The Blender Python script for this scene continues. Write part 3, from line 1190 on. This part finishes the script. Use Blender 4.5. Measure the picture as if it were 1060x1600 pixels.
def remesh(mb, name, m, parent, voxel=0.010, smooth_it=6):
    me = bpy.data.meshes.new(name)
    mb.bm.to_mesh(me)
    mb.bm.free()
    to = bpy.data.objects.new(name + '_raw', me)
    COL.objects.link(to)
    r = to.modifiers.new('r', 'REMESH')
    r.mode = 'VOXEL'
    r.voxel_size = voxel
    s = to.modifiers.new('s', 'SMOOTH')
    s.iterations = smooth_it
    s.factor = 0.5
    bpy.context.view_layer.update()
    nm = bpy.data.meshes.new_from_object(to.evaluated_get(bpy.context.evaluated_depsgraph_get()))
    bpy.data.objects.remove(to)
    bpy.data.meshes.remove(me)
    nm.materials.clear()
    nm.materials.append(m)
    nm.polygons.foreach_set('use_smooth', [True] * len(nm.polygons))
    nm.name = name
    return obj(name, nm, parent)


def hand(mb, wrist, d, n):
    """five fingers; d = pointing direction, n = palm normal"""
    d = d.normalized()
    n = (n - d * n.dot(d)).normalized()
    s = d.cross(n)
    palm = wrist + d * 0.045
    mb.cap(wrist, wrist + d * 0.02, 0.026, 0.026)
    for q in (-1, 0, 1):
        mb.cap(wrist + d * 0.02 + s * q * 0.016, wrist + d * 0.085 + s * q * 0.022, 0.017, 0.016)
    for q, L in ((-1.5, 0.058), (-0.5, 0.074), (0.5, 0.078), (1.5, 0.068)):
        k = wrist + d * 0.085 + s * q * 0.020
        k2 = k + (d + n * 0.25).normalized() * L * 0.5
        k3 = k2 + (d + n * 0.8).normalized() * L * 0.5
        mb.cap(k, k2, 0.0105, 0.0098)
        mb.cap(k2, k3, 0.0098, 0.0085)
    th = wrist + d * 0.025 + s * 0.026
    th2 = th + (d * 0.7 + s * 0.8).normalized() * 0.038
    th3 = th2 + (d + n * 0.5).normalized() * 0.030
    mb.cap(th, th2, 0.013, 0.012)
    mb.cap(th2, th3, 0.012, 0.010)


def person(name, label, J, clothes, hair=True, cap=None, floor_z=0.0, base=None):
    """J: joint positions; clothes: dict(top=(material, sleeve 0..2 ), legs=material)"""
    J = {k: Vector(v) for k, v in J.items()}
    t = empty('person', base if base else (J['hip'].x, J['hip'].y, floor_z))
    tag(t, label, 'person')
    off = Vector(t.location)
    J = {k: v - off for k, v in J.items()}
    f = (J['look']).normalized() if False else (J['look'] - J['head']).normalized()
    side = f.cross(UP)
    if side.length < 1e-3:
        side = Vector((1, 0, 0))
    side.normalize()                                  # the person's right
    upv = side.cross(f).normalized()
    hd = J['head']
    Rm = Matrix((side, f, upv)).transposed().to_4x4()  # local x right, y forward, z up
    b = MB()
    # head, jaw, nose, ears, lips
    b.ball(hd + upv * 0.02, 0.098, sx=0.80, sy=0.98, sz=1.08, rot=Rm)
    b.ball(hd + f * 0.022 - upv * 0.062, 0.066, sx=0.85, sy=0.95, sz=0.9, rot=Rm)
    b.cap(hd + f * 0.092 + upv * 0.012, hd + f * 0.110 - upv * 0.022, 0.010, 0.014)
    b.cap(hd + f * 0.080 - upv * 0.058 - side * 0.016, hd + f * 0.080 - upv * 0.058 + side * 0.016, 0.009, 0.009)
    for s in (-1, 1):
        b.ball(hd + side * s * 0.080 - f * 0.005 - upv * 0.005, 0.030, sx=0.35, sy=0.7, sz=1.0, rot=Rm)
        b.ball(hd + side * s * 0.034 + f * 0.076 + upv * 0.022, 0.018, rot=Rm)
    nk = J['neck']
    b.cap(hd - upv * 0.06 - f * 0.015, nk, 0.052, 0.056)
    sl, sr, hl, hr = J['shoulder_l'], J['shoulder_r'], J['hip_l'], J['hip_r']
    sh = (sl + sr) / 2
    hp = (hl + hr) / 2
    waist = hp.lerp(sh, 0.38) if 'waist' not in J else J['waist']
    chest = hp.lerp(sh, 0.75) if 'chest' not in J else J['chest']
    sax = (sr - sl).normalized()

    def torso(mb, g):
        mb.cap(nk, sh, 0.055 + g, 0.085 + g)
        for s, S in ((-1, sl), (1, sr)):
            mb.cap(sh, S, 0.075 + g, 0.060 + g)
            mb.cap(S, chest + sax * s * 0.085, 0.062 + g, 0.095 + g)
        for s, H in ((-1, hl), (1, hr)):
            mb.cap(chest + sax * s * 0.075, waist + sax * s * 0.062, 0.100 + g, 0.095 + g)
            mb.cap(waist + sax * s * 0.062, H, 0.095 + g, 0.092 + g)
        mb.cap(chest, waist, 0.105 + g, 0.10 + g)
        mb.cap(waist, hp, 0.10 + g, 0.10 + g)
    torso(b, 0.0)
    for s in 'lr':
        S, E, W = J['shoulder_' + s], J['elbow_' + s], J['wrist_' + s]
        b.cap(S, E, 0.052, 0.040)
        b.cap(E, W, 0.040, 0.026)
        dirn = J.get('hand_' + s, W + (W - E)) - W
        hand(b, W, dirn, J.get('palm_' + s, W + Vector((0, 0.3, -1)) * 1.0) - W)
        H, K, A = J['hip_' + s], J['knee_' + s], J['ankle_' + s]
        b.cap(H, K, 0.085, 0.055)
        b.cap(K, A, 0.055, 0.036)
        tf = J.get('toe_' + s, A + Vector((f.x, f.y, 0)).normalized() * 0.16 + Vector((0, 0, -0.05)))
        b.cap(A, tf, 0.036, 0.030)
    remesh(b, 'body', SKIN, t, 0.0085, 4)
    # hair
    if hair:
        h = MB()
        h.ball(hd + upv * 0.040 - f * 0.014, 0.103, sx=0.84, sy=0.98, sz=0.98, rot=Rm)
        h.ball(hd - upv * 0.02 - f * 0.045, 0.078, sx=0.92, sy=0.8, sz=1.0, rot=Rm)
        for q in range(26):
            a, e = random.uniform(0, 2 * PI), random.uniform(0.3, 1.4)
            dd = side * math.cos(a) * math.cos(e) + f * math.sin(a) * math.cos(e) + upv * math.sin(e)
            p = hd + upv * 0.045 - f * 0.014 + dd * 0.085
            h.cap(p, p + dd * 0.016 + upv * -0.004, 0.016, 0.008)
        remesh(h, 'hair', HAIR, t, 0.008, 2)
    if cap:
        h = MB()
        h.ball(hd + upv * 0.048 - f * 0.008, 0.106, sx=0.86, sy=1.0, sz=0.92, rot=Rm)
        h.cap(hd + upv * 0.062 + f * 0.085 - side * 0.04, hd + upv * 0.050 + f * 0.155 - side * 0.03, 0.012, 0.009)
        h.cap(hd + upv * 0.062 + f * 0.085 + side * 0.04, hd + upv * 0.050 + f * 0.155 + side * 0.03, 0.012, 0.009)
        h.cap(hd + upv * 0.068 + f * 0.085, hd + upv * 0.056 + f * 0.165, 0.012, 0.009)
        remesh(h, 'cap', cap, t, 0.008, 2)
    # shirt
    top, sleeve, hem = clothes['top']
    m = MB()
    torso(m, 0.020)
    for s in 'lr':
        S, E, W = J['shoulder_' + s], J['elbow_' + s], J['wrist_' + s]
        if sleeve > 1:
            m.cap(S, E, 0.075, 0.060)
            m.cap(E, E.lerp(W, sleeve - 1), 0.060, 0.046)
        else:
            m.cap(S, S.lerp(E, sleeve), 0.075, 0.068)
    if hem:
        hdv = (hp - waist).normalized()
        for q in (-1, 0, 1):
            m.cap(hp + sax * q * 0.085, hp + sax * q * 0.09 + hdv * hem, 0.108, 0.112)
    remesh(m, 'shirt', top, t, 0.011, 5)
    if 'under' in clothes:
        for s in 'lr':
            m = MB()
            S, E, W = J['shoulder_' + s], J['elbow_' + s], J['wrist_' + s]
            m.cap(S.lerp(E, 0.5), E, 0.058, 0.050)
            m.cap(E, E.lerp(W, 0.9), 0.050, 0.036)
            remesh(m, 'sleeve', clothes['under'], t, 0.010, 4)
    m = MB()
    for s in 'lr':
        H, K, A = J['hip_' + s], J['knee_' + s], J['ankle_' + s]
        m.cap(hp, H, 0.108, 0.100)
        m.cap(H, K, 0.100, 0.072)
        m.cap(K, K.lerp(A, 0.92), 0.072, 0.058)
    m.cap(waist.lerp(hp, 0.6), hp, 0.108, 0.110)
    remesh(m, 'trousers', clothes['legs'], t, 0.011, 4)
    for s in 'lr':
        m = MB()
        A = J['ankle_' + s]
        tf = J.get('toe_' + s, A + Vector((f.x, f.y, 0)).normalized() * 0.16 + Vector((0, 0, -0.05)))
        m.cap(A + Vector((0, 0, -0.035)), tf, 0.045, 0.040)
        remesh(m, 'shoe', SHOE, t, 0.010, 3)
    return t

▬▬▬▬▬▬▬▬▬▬

→ **PROBLEM DETAILS**: Print only the lines from the top of the data above down to the line holding "mb.cap(th2, th3, 0.012, 0.010)", inclusive.

→ **RESPONSE TO THE TASK**:
The Blender Python script for this scene continues. Write part 3, from line 1190 on. This part finishes the script. Use Blender 4.5. Measure the picture as if it were 1060x1600 pixels.
def remesh(mb, name, m, parent, voxel=0.010, smooth_it=6):
    me = bpy.data.meshes.new(name)
    mb.bm.to_mesh(me)
    mb.bm.free()
    to = bpy.data.objects.new(name + '_raw', me)
    COL.objects.link(to)
    r = to.modifiers.new('r', 'REMESH')
    r.mode = 'VOXEL'
    r.voxel_size = voxel
    s = to.modifiers.new('s', 'SMOOTH')
    s.iterations = smooth_it
    s.factor = 0.5
    bpy.context.view_layer.update()
    nm = bpy.data.meshes.new_from_object(to.evaluated_get(bpy.context.evaluated_depsgraph_get()))
    bpy.data.objects.remove(to)
    bpy.data.meshes.remove(me)
    nm.materials.clear()
    nm.materials.append(m)
    nm.polygons.foreach_set('use_smooth', [True] * len(nm.polygons))
    nm.name = name
    return obj(name, nm, parent)


def hand(mb, wrist, d, n):
    """five fingers; d = pointing direction, n = palm normal"""
    d = d.normalized()
    n = (n - d * n.dot(d)).normalized()
    s = d.cross(n)
    palm = wrist + d * 0.045
    mb.cap(wrist, wrist + d * 0.02, 0.026, 0.026)
    for q in (-1, 0, 1):
        mb.cap(wrist + d * 0.02 + s * q * 0.016, wrist + d * 0.085 + s * q * 0.022, 0.017, 0.016)
    for q, L in ((-1.5, 0.058), (-0.5, 0.074), (0.5, 0.078), (1.5, 0.068)):
        k = wrist + d * 0.085 + s * q * 0.020
        k2 = k + (d + n * 0.25).normalized() * L * 0.5
        k3 = k2 + (d + n * 0.8).normalized() * L * 0.5
        mb.cap(k, k2, 0.0105, 0.0098)
        mb.cap(k2, k3, 0.0098, 0.0085)
    th = wrist + d * 0.025 + s * 0.026
    th2 = th + (d * 0.7 + s * 0.8).normalized() * 0.038
    th3 = th2 + (d + n * 0.5).normalized() * 0.030
    mb.cap(th, th2, 0.013, 0.012)
    mb.cap(th2, th3, 0.012, 0.010)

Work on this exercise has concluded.